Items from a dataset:
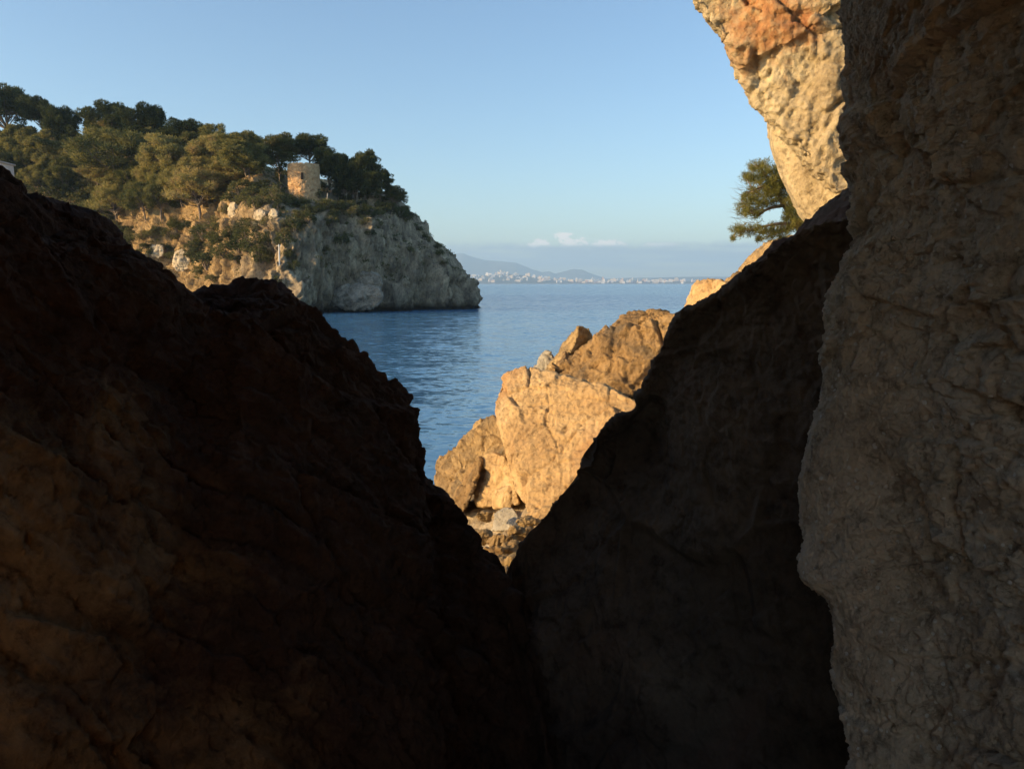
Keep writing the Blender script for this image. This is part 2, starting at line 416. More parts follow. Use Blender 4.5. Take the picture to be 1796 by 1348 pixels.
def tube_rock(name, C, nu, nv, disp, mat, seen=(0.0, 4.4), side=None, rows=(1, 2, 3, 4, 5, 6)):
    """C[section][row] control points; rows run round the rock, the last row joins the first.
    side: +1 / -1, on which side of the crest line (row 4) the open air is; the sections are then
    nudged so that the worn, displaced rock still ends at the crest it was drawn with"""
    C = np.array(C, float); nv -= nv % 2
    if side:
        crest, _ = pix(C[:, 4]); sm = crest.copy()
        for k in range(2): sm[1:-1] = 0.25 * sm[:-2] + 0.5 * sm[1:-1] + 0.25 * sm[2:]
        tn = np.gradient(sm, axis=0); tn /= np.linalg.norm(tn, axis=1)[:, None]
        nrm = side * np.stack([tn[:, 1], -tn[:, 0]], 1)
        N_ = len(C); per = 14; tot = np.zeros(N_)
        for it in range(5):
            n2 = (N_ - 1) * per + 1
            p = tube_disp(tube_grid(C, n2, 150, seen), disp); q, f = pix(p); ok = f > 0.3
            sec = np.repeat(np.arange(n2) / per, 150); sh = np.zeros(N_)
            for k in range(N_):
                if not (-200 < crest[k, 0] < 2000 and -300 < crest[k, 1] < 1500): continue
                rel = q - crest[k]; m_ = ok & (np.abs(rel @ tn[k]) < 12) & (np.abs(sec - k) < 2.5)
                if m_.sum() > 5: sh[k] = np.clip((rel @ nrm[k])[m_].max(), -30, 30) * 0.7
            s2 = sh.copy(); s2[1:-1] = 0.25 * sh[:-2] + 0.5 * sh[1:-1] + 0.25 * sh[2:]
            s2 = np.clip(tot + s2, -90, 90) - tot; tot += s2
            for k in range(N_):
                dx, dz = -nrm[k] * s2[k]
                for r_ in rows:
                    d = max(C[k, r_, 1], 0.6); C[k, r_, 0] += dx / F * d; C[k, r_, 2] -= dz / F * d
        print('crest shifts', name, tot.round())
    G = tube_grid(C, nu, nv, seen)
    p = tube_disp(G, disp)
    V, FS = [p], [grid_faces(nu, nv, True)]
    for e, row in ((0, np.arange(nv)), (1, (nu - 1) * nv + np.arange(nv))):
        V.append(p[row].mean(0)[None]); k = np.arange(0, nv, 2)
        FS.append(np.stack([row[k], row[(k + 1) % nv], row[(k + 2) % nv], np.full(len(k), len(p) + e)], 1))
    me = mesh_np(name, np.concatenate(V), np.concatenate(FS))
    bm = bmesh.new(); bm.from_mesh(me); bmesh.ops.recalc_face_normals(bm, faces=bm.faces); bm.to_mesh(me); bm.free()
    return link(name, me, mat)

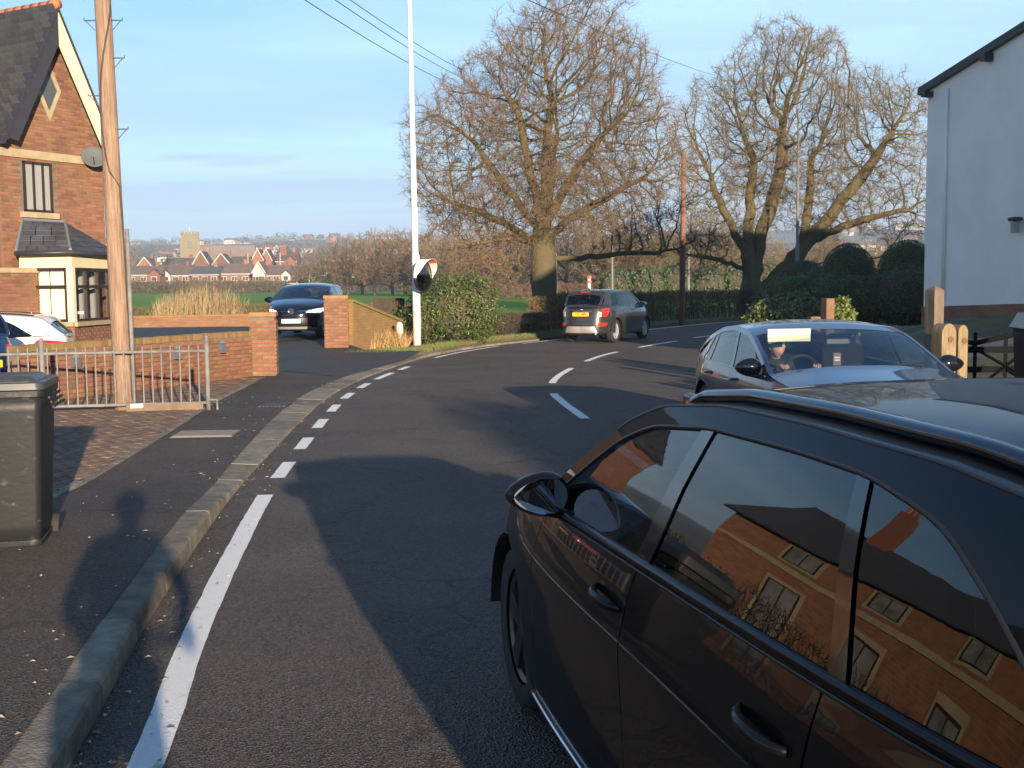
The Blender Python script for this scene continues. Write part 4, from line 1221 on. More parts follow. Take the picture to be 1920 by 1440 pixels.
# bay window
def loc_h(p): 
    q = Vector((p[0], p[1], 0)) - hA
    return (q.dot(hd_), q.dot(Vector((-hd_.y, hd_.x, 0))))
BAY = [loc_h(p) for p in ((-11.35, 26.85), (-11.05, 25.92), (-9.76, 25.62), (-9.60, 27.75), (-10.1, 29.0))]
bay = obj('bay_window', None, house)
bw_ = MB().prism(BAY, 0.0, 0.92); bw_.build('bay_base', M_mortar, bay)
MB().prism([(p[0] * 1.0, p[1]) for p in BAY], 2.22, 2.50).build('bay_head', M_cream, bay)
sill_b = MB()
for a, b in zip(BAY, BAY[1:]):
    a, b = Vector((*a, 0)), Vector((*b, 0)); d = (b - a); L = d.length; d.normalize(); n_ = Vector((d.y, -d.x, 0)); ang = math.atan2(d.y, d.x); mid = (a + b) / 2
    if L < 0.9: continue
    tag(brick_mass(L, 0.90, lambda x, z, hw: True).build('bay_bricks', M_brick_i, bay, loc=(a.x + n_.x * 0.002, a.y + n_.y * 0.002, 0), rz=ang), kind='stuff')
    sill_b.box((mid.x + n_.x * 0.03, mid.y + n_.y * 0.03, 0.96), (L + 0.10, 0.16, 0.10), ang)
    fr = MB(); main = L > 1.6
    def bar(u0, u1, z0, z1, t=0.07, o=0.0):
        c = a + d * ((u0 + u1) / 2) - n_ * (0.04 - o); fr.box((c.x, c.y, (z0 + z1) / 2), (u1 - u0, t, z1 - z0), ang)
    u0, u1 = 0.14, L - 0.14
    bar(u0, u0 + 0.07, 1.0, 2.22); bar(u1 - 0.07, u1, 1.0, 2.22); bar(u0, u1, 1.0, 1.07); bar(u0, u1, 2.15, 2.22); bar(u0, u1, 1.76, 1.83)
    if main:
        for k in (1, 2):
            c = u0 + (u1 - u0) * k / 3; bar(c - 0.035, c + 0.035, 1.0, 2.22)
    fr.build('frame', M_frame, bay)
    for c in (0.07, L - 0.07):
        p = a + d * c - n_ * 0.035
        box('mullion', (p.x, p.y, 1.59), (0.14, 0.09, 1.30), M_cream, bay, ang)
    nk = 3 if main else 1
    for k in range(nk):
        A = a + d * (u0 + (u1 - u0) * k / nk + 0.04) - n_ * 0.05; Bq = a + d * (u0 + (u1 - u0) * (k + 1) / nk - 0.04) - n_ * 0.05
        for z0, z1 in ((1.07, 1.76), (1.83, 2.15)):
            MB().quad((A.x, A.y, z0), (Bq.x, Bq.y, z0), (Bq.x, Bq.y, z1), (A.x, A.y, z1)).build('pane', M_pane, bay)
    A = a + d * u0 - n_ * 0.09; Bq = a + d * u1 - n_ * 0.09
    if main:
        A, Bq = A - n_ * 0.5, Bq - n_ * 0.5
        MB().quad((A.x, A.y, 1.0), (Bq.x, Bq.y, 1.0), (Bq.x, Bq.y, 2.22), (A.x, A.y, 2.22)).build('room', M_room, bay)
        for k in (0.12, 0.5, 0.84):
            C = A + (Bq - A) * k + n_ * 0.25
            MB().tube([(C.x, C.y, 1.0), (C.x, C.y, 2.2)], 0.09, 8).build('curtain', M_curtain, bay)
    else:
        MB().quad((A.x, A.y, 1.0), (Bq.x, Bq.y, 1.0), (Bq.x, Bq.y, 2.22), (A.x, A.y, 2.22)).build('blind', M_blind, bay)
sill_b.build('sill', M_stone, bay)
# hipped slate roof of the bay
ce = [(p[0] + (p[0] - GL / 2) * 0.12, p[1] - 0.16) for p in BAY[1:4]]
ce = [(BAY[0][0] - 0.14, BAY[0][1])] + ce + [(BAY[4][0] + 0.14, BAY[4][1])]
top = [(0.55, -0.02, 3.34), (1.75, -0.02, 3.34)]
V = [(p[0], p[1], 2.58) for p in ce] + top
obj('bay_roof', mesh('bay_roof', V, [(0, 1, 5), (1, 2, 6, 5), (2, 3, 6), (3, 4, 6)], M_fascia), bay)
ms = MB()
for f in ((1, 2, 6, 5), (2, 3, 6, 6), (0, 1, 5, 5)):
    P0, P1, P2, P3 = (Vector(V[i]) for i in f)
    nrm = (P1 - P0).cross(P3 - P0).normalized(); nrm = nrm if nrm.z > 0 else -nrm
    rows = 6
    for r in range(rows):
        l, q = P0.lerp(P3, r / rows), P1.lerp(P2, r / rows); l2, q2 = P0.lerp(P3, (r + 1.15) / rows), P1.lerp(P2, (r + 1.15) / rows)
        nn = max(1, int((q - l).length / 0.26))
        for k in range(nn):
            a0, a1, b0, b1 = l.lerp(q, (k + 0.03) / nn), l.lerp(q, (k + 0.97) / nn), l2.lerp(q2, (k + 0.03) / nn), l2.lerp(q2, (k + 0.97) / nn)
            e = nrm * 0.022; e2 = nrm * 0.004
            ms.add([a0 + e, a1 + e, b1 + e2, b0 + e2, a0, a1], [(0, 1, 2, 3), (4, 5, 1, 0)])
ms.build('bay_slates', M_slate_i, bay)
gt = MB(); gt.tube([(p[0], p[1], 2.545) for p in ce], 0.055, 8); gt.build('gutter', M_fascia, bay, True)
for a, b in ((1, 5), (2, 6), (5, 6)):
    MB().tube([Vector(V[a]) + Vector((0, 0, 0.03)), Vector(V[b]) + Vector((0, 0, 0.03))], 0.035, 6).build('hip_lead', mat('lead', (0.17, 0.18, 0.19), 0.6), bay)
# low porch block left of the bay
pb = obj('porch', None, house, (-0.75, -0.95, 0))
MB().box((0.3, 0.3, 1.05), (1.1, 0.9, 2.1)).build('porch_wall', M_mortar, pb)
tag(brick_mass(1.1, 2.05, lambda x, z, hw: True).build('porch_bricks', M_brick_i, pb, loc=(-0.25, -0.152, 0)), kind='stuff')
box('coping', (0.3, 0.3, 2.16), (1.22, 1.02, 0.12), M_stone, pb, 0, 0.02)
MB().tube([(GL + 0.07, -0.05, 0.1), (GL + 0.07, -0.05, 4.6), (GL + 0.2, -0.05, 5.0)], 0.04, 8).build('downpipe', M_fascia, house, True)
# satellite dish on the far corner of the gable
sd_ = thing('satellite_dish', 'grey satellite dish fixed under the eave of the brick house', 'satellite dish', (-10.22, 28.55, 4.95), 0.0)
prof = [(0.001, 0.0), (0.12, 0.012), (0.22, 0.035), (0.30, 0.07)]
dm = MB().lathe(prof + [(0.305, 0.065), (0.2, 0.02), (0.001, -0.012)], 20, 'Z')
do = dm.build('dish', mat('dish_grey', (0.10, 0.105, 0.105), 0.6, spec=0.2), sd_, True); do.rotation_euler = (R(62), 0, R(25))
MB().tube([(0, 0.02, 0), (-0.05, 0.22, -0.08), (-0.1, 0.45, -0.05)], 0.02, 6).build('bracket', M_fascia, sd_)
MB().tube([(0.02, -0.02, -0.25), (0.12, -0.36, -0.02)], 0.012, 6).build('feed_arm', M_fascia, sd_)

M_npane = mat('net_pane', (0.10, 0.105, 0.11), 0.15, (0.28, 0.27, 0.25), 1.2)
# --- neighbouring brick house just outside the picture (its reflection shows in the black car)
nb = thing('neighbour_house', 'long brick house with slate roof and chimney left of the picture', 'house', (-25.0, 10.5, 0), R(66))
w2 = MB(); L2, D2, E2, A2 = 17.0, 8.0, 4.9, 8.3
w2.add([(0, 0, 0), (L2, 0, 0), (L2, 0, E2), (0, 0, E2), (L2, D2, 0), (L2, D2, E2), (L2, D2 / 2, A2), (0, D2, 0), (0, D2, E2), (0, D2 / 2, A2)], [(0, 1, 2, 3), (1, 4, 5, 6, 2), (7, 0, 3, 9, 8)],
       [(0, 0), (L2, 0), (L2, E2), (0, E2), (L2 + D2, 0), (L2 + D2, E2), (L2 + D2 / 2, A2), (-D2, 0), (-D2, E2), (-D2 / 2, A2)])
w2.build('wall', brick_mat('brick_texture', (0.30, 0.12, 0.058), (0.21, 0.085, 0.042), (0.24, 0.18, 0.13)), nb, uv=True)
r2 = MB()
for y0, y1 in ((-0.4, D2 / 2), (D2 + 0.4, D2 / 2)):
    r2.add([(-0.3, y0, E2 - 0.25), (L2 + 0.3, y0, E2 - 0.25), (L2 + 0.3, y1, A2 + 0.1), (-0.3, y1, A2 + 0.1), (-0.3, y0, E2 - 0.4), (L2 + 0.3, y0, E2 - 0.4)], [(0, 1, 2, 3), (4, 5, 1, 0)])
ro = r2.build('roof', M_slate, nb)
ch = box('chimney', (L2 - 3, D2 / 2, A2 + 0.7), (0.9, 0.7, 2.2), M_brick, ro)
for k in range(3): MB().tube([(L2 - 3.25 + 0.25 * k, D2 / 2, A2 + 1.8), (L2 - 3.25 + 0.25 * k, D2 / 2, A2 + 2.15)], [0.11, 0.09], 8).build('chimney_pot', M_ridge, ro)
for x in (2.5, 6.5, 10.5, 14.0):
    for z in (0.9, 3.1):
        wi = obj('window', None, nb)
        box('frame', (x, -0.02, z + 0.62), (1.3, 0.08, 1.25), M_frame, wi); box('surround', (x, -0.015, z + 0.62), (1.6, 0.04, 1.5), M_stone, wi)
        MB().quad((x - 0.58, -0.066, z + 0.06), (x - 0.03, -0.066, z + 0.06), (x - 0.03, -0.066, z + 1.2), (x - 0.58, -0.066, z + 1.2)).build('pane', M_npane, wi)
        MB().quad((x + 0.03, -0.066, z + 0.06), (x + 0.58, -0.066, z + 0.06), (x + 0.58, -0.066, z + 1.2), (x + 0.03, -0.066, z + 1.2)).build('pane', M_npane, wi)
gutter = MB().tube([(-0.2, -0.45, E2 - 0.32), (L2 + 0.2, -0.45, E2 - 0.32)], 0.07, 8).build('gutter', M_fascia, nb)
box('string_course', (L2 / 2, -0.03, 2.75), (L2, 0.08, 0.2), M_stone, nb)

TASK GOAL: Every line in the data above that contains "Blender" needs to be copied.

RESPONSE TO THIS TASK:
Keep writing the Blender script for this image. This is part 2, starting at line 416. More parts follow. Use Blender 4.5. Take the picture to be 1796 by 1348 pixels.
The Blender Python script for this scene continues. Write part 4, from line 1221 on. More parts follow. Take the picture to be 1920 by 1440 pixels.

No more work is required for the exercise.